The question of minorities arose in new dimensions. Russians, who had been part of the majority in the large Soviet state, now resented being a minority in a much smaller state. In Lithuania, where the eponymous nationality constituted 80 percent of the 3.6 million inhabitants, the government accepted the so-called "zero-option," granting citizenship to any persons living in Lithuania on a given date. Latvians, only 52 percent of the 2.5 million inhabitants in their state, and Estonians, 60 percent of the 1.5 million inhabitants of their country, adopted more restrictive laws, thereby evoking strong protests from Moscow. That the three Baltic republics continued to enjoy higher living standards than Russia mitigated the complications of this continuing problem.

Another aspect of citizenship laws concerned the rights of émigrés to return to their homelands. A number of those who had settled in the West wanted to return and to participate in public life. Some nationals who had not previously returned from Siberian exile came back. Many émigré institutions and publications moved to the homelands. At the same time it became obvious that the various branches of the national culture had grown apart, carrying differing and even conflicting intellectual baggage with them. In addition, to limit the potential problems posed by their Russian inhabitants, the states hesitated to make every émigré a citizen automatically, and they forbade their citizens from holding citizenship in another state.

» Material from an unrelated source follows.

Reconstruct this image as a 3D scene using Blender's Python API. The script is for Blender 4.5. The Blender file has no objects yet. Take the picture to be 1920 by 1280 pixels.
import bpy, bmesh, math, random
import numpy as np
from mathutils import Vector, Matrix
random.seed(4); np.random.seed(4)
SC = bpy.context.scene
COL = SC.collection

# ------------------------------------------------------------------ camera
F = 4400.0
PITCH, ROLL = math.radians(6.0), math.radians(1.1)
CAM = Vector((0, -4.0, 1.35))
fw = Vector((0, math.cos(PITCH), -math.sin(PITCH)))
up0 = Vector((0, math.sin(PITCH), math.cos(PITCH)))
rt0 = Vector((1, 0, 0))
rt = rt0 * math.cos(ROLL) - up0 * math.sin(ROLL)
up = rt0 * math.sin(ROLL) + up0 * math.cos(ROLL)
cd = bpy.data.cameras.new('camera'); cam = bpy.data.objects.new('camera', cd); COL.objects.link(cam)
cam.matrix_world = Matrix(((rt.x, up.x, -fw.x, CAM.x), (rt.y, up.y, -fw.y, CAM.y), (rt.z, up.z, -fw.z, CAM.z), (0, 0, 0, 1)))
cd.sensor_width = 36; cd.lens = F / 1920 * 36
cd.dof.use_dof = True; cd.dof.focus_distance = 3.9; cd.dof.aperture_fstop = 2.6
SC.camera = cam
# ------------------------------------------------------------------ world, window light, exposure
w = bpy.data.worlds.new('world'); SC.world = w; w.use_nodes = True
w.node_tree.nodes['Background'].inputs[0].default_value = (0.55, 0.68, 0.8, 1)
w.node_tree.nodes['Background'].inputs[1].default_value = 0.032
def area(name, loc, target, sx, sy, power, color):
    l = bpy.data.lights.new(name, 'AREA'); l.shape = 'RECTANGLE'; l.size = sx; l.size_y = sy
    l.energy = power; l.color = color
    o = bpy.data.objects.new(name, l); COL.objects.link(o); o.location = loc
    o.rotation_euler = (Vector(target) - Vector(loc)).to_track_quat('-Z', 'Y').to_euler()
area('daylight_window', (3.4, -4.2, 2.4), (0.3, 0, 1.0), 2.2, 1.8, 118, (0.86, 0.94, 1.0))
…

The social history of the Baltic nations has been heavily dependent on the kaleidoscope of its political history. The original inhabitants of the region fell prey to the ambitions of neighbors. In the first phase, the upper classes of the native peoples assimilated into the predominant foreign cultures, German in the north and Polish in the south. The three Baltic nations began to emerge as political factors in the region during the Russian Empire. They enjoyed a brief period of independence between the two world wars, when they developed their national cultures with the support of their administrations. The half-century of Soviet rule, extending from the 1940s to the 1990s, threatened their continued existence as ethnic-territorial units. But with the collapse of the Soviet Union, they received the opportunity to start again, this time with considerably stronger foundations than they had commanded in the 1920s.